Thursday, February 19, 2009

CD Howe Institute in Favour of Wind and Solar Power?!

This came into my email inbox today. I figure that this sort of endorsement will drive the members of the Orthodox Church of the Enviro Left around the bend and continue the process of attacking every green power source. I have been an active environmentalist for decades now and I am interested in solutions that are achievable and are not hair-shirts for the public. If the business sector adopts green power, that is a huge win.


RELEASE

Solar, Wind Power Among Most Cost-Effective Programs to Reduce Greenhouse Gases: C.D. Howe Institute

Toronto, Feb. 19 – A careful review of Canadian government renewable energy programs reveals some clear winners when it comes to the cost-effective use of taxpayers’ money, according to a study released today by the C.D. Howe Institute. In “Going Green for Less: Cost-Effective Alternative Energy Sources,” authors Roger A. Samson and Stephanie Bailey Stamler conclude that the lowest-cost government incentive programs are those for renewable heat and power technologies, such as wind power, and solar air and hot-water heating.

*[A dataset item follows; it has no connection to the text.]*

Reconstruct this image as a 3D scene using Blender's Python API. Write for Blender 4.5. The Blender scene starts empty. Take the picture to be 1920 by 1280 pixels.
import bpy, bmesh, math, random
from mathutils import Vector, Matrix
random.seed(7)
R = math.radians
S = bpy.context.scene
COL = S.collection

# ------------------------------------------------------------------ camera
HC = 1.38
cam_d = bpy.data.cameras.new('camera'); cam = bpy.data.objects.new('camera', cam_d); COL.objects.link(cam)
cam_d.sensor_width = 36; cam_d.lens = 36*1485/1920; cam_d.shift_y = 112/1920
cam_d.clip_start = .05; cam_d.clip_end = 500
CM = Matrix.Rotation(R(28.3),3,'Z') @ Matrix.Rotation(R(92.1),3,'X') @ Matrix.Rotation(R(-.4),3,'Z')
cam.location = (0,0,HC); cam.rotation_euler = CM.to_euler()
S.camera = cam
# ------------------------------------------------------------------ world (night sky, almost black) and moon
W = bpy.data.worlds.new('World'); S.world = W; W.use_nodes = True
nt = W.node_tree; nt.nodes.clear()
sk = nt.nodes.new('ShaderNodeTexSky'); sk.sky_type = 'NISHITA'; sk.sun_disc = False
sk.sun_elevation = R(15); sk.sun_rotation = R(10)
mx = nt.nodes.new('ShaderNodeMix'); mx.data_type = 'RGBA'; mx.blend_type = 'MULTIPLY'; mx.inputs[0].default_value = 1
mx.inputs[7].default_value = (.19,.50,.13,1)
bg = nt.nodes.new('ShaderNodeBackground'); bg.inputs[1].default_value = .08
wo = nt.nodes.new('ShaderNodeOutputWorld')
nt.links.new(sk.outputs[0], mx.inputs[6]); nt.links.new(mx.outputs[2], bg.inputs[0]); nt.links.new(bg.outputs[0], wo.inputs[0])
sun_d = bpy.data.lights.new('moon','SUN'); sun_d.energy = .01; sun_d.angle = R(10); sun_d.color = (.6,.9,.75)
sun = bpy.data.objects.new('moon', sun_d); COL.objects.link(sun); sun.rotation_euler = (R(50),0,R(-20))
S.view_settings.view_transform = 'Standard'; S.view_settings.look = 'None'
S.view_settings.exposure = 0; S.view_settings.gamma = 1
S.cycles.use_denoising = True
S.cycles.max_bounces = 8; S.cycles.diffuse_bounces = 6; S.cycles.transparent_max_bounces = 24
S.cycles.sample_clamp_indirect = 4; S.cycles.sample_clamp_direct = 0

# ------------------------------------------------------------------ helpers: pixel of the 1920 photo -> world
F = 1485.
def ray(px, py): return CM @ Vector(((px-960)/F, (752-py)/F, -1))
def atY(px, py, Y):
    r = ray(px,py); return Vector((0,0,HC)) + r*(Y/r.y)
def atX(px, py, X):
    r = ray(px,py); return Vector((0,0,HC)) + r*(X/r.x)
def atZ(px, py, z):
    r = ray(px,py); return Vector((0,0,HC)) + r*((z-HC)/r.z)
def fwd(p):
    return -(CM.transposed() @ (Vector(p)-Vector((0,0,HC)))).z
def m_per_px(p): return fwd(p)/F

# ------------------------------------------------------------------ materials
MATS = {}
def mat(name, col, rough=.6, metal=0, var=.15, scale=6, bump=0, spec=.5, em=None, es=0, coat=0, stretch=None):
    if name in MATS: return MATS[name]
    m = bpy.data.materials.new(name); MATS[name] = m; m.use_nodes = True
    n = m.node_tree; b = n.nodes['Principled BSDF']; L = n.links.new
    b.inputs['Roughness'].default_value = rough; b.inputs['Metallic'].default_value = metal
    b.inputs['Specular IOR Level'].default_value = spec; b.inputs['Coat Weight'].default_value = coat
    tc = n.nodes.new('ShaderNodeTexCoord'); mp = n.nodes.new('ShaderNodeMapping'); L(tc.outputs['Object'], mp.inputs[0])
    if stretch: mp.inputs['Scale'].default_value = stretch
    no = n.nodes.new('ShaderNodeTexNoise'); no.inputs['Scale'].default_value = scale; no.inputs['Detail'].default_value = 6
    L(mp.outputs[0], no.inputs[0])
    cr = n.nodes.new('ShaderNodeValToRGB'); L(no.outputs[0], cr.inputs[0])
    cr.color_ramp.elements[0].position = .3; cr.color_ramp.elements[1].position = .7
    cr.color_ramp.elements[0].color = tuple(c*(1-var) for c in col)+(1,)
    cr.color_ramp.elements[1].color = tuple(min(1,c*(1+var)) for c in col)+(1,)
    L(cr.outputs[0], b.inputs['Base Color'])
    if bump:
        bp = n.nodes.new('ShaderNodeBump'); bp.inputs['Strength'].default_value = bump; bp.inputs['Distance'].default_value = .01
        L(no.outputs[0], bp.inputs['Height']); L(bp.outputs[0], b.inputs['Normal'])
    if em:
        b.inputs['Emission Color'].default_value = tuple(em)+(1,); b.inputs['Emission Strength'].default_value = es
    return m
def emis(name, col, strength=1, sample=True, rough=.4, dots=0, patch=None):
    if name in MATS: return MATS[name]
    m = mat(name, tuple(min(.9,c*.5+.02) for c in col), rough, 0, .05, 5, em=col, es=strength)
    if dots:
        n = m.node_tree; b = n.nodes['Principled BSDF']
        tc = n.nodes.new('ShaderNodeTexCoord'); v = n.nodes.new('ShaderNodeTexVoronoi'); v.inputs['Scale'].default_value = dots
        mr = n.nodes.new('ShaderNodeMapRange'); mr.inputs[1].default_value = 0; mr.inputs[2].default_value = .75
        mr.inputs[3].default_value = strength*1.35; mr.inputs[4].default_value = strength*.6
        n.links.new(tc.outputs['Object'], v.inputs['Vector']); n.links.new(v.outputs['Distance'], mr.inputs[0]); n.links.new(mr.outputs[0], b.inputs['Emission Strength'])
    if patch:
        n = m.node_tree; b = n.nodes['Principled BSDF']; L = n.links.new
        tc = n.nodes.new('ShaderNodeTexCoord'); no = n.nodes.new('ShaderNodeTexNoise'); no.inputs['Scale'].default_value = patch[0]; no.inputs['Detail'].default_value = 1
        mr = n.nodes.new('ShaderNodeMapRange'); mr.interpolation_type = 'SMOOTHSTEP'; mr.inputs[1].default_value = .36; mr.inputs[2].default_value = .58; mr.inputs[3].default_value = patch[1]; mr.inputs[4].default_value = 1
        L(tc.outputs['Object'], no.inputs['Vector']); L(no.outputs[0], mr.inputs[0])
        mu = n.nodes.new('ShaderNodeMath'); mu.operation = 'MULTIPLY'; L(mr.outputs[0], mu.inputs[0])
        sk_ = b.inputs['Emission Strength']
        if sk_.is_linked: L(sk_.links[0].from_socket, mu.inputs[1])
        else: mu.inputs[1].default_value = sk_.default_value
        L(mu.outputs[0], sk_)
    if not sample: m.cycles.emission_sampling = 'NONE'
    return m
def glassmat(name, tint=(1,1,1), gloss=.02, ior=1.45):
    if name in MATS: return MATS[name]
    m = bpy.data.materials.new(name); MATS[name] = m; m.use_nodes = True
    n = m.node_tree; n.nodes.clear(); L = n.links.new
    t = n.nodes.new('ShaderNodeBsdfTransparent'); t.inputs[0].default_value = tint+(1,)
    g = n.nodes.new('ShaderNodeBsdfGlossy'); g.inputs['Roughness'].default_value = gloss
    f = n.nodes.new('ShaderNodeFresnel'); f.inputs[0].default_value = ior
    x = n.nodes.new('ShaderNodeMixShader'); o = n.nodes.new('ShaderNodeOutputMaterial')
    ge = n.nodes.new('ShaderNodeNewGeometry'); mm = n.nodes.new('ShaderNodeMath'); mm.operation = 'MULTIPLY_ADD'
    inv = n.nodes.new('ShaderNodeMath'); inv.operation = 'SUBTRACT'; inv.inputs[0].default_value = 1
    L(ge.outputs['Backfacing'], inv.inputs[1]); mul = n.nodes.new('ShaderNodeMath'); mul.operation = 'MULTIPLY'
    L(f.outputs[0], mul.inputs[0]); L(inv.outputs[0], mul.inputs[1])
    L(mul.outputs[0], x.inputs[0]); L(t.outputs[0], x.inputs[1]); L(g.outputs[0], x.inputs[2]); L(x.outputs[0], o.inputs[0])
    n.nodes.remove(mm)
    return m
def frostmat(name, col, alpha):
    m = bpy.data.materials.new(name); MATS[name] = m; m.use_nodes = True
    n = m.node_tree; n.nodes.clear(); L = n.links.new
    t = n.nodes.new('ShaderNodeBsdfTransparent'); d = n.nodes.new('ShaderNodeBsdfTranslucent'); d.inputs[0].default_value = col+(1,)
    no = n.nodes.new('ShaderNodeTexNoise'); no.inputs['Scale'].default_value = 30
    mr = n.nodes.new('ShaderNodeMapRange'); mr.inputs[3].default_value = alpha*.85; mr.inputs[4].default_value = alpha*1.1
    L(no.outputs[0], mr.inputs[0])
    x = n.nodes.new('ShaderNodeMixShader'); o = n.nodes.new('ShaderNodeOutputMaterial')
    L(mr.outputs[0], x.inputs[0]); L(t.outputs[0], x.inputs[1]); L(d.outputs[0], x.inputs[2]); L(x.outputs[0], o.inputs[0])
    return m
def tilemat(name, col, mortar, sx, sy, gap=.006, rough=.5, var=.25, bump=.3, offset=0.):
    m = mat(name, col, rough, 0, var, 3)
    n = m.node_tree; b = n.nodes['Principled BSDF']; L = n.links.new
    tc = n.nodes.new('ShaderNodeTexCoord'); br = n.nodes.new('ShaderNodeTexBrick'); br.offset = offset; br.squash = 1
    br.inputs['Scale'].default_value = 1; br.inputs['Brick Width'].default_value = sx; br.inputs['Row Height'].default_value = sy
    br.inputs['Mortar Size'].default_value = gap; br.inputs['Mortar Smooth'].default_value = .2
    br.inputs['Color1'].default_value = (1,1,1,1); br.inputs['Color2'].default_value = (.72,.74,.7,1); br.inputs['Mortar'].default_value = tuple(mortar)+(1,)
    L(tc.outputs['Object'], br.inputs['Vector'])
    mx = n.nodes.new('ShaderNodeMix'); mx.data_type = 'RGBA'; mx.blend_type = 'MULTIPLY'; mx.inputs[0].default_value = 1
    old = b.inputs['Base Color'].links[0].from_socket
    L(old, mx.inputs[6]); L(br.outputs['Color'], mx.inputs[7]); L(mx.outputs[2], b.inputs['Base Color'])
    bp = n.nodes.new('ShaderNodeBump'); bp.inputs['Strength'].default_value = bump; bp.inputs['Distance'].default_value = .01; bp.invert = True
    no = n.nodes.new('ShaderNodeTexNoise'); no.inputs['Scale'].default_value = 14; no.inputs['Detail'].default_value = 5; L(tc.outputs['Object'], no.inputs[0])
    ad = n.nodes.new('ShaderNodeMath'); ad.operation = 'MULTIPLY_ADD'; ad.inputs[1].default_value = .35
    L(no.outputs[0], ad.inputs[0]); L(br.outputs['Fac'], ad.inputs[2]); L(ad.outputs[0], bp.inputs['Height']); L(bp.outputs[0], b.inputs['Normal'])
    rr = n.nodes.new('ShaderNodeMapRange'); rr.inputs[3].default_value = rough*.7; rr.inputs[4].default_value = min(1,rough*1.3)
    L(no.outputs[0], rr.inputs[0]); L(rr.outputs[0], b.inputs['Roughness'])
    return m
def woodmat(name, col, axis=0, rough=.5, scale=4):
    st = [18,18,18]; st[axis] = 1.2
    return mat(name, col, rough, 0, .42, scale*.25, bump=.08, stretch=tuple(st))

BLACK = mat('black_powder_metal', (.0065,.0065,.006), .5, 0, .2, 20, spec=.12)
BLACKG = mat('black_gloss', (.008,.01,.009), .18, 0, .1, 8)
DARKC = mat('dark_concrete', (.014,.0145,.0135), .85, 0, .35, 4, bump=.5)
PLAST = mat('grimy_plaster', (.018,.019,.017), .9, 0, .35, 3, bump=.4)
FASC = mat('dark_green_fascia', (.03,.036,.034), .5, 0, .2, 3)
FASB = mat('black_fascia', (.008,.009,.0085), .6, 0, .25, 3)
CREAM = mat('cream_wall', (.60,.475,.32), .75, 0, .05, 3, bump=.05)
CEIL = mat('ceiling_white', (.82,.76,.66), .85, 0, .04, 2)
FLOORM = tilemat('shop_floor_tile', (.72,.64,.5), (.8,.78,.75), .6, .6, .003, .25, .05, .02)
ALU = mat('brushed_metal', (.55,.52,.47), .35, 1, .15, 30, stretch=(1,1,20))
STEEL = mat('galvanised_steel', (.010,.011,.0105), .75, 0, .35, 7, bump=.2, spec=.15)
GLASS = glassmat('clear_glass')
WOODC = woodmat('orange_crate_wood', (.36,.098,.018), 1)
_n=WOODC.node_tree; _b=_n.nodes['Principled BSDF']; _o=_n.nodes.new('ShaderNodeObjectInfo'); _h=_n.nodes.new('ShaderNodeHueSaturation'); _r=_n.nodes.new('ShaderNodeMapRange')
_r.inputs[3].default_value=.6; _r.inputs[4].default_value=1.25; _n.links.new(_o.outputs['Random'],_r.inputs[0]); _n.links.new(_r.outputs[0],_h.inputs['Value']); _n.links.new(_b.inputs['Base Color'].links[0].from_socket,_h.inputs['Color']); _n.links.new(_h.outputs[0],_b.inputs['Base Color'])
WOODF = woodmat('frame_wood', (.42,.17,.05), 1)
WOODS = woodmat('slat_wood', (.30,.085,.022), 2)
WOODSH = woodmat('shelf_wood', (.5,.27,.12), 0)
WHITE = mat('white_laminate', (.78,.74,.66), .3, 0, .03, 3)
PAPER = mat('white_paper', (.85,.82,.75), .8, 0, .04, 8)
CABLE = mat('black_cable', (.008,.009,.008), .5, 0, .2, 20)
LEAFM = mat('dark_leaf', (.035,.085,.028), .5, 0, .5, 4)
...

The authors review the efficacy of the entire portfolio of federal and provincial renewable energy incentive programs – with respect to major liquid biofuels, renewable power, and renewable heat options – to determine their cost effectiveness in reducing emissions of greenhouse gases (GHGs).

The lowest-cost government incentive programs identified are for renewable heat and power technologies such as wind power, solar air and hot-water heating, and biomass pellet heating, as well as energy retrofitting strategies. For these programs, mitigation could be realized at $10-to-$60 of government subsidy per tonne of carbon dioxide equivalent (CO2e) offset. In contrast, they find the most expensive government incentives to be liquid biofuels, which range from $295-to-$430/tonne of CO2e for ethanol to $122-to-$175/tonne of CO2e for biodiesel.

The authors recommend a redirection of federal funds towards more cost-effective carbon mitigation approaches. They propose a “carbon bounty” that could be applied equitably across all renewable energy technologies and reward those that are most cost efficient.

The study is available at: http://www.cdhowe.org/pdf/commentary_282.pdf


For more information, contact: Ben Dachis,

Policy Analyst,

C.D. Howe Institute,

416-865-1904;

Email:cdhowe@cdhowe.org.

Roger Samson,

Executive Director,

REAP-Canada,

514-398-7743.

1 comment:

Unknown said...

While the study may show that wind and solar take the least subsidies, neither is "baseload dispatchable", meaning that they are unpredictable. A utility cannot afford to have large wind or solar assets that may not be producing power because of weather problems or time of day.